Altri giovani che chiedevano la liberazione immediata e senza condizioni dei loro colleghi di Kinshasa sono stati arrestati a Goma. Sono accusati di disturbo dell’ordine pubblico, attentato alla sicurezza dello Stato, distribuzione di volantini, incitamento alla rivolta e partecipazione a manifestazione non autorizzata.

– Pochi giorni dopo, nel cimitero di Maluku, a oltre 120 chilometri a est di Kinshasa, la popolazione ha scoperto una fossa comune contenente 425 salme. Secondo il portavoce del governo, si tratta di una sepoltura collettiva di 57 persone non identificate, 30 persone indigenti identificate, 300 bambini nati morti, 26 persone abbandonate presso l’ospedale di San Giuseppe e 12 persone abbandonate presso l’ospedale generale di riferimento di Kinshasa. Ma la versione del Governo non ha affatto convinto.

Secondo alcune fonti, in quella fossa comune potrebbero esserci anche i corpi di persone uccise a Kinshasa durante gli avvenimenti del 19, 20 e 21 gennaio. Durante quei tre giorni, l’opposizione politica aveva organizzato delle manifestazioni contro la revisione della legge elettorale allora in discussione in Parlamento. La manifestazione era stata violentemente repressa dalla polizia e dalla Guardia Repubblicana. Da allora, alcune persone non sono ancora state ritrovate.

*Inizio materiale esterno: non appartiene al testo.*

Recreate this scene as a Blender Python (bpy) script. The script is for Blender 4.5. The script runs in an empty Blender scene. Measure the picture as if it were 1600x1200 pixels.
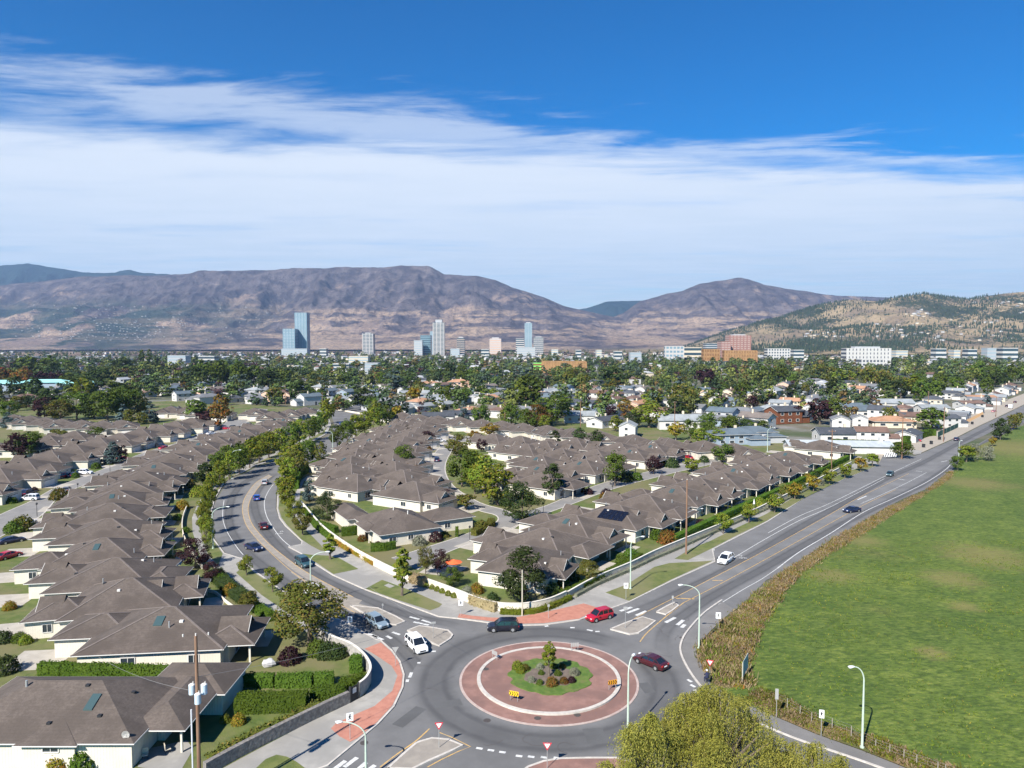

Repubblica Democratica del Congo e non Repubblica autocratica del Congo

Serge Sivya, un compagno degli attivisti arrestati, ha affermato che «quanto accaduto pone in ridicolo il nostro Paese, che vuole presentarsi come un Paese democratico, ma vuole chiudere la bocca ai difensori dei diritti dei cittadini e impedisce la libertà di espressione», aggiungendo: «Non accetteremo mai che il treno della libertà e della democrazia, già in marcia nel nostro paese, sia bloccato da qualcuno. Ci siamo impegnati, come giovani cittadini, per l’avvento della democrazia nel nostro paese e nulla potrà fermarci, nemmeno gli arresti arbitrari».

Anche Justin Kikandi, un altro compagno degli attivisti arrestati, è furioso: «In questo Paese non si può più parlare. Ma il tempo del pensiero unico è già passato! Il nostro paese si chiama Repubblica Democratica del Congo e non Repubblica autocratica del Congo. (…) Non possiamo arrenderci. Continueremo a mobilitarci, perché crediamo nei valori della democrazia, della giustizia e del cambiamento, valori che vogliamo difendere ad ogni costo».

Per chiedere:

– La liberazione immediata e senza condizioni degli attivisti ultimamente arrestati e detenuti illegalmente a Kinshasa e a Goma. Qualora a loro carico ci fossero indizi precisi di reati, essi dovrebbero essere immediatamente presentati alle autorità giudiziarie competenti. In questo caso, i processi dovranno essere imparziali e credibili, assicurando loro l’accesso agli avvocati difensori.

– L’apertura di un’inchiesta trasparente, indipendente, credibile e l’esumazione dei corpi sepolti nella fossa comune di Maluku, per stabilire l’identità delle persone, verificare la presenza o l’assenza sui corpi di eventuali segni di tortura, di proiettili, di trattamenti inumani o degradanti o di altre violenze esterne, determinare le circostanze in cui queste persone sono morte e chiarire se la fossa comune possa contenere i corpi di persone uccise durante le proteste di gennaio.

– L’implicazione immediata della Commissione Nazionale per i Diritti Umani nella denuncia di eventuali repressioni, da parte delle autorità dello Stato, delle libertà di opinione, di espressione, di associazione, di riunione e di manifestazione, mediante arresti arbitrari, accuse false e processi fasulli, soprattutto in periodo pre-elettorale, elettorale e post-elettorale.